Read it and enjoy some great wry writing.

Best Hike & Fall Colors - Sugarloaf Mountain
Much later than what we're used to in Wisconsin, the height of the fall color change is now in DC. Thanks to a tip from DC folklorist Leslie Prosterman, Ack and I went hiking at Sugarloaf Mountain near Comus, Maryland. This is a beautiful set of trails in a privately owned park that is open to, and enjoyed by, a teeming public. Crowded, yes, but that just means more people are out with their families, friends and church groups on a gorgeous Sunday to challenge themselves with a strenuous hike to the 1,282' peak with the reward of beautiful vistas of the surrounding farms and woods. Sugarloaf is a monadnock (a mountain that remains after the erosion of the surrounding land) so it offers great views from all sides. We took the very vertical green trail up to the summit, and the long and more leisurely 5 mile blue trail back. The trails wind through continuously varied landscapes, with their beauty enhanced from the brilliant fall colors. It was a lovely afternoon.

Ack here, we had read complaints of the trails not being well marked, but I did not find that to be the case. With the map and 'tree markings' it was easy to stay on the trail.

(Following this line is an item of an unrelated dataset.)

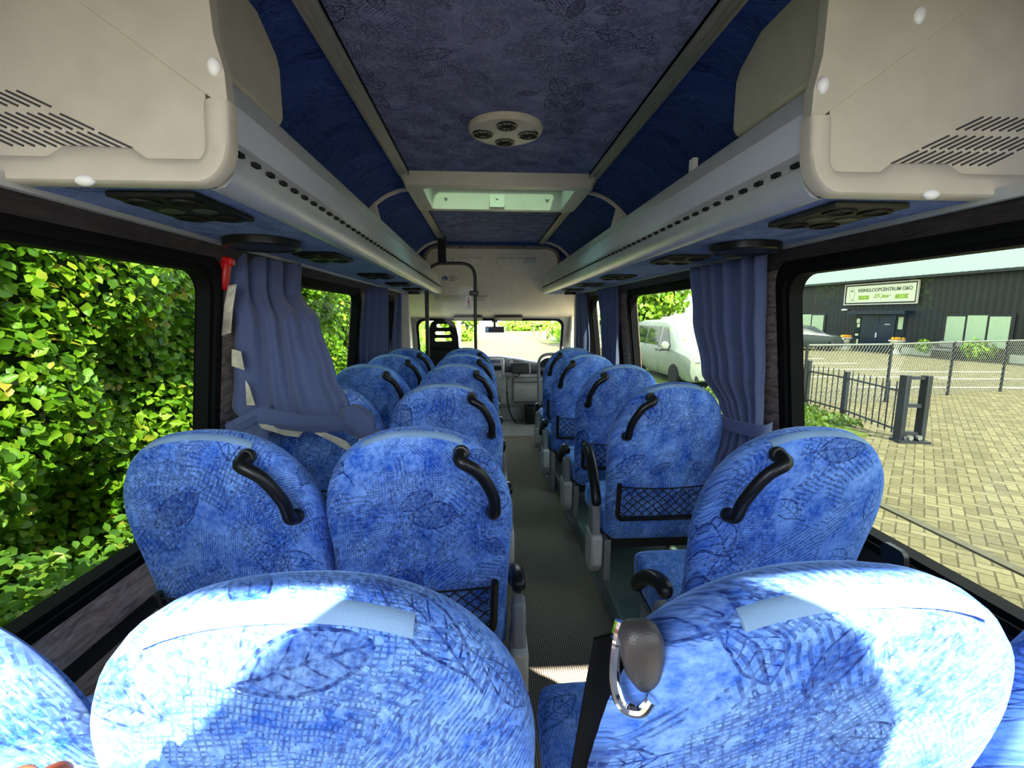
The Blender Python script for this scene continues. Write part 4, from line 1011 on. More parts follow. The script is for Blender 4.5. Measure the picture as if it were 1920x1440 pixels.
# ------------------------------------------------------------------ leaves
def leaf_cloud(P, N, size, mats, name, parent=None, extra=None):
    """P positions, N facing directions, one folded leaf of four triangles each"""
    n = len(P); N = N / np.linalg.norm(N, axis=1, keepdims=True)
    a = rng.normal(size=(n, 3)); a[:, 2] -= 0.6
    U = a - N * np.sum(a * N, axis=1, keepdims=True); U /= np.linalg.norm(U, axis=1, keepdims=True)
    W = np.cross(N, U); L = (size * rng.uniform(0.65, 1.2, n))[:, None]; B = L * rng.uniform(0.55, 0.75, n)[:, None]
    c = rng.uniform(-0.05, 0.25, n)[:, None]
    v = np.stack([P - U * L * 0.5, P - U * L * 0.08 + W * B * 0.5 + N * L * c * 0.6, P + U * L * 0.5 - N * L * 0.12, P - U * L * 0.08 - W * B * 0.5 + N * L * c * 0.6, P + U * L * 0.05 - N * L * 0.02,
                  P + U * L * 0.28 + W * B * 0.36 + N * L * c * 0.3, P + U * L * 0.28 - W * B * 0.36 + N * L * c * 0.3], 1).reshape(-1, 3)
    tri = np.array([(0, 4, 1), (1, 4, 5), (5, 4, 2), (2, 4, 6), (6, 4, 3), (3, 4, 0)])
    f = (np.arange(n)[:, None, None] * 7 + tri[None]).reshape(-1, 3)
    tone = np.repeat(np.clip(rng.normal(0.5, 0.24, n), 0, 1), 7)
    nv, nf = len(v), len(f); ev, ef = (np.zeros((0, 3)), []) if extra is None else (np.array(extra.v), extra.f)
    me = bpy.data.meshes.new(name)
    lt = np.concatenate([np.full(nf, 3), np.array([len(q) for q in ef], dtype=int)]).astype(np.int32)
    li = np.concatenate([f.ravel(), np.array([i + nv for q in ef for i in q], dtype=int)]).astype(np.int32)
    q0 = np.zeros(3) if parent is None else np.array(org(parent))
    av = np.concatenate([v, ev]) - q0
    me.vertices.add(len(av)); me.vertices.foreach_set('co', av.ravel())
    me.loops.add(len(li)); me.loops.foreach_set('vertex_index', li)
    me.polygons.add(len(lt)); me.polygons.foreach_set('loop_start', np.concatenate([[0], np.cumsum(lt)[:-1]]).astype(np.int32)); me.polygons.foreach_set('loop_total', lt)
    for m in mats: me.materials.append(m)
    me.polygons.foreach_set('material_index', np.concatenate([np.zeros(nf), np.ones(len(ef))]).astype(np.int32))
    at = me.attributes.new('tone', 'FLOAT', 'POINT'); at.data.foreach_set('value', np.concatenate([tone, np.zeros(len(ev))]).astype(np.float32))
    me.update(); me.validate()
    o = bpy.data.objects.new(name, me); COL.objects.link(o)
    if parent is not None: o.parent = parent
    return o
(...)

Wednesday, November 7, 2007

We're Back!

When I told friend Sue E. that Ack and I had started a blog, she wondered how long we would keep it up. It wasn't very long, obviously--only six weeks. In our own defense, the stumbling block was an inability to find an English version of the pane I'm writing in now. We were in Amsterdam and I couldn't maneuver through the Dutch version of blogspot in order to post. But of course, that was about a month ago.

Try, try again.

Ack also attended a meeting in Lille, France at the end of October. The picture is of one of the train station entrances in Lille. The mural filled the area with a surrealistic urban landscape and walkways went in and out of the painting doorways. The floor was black and had a small amount of water to make it look infinite.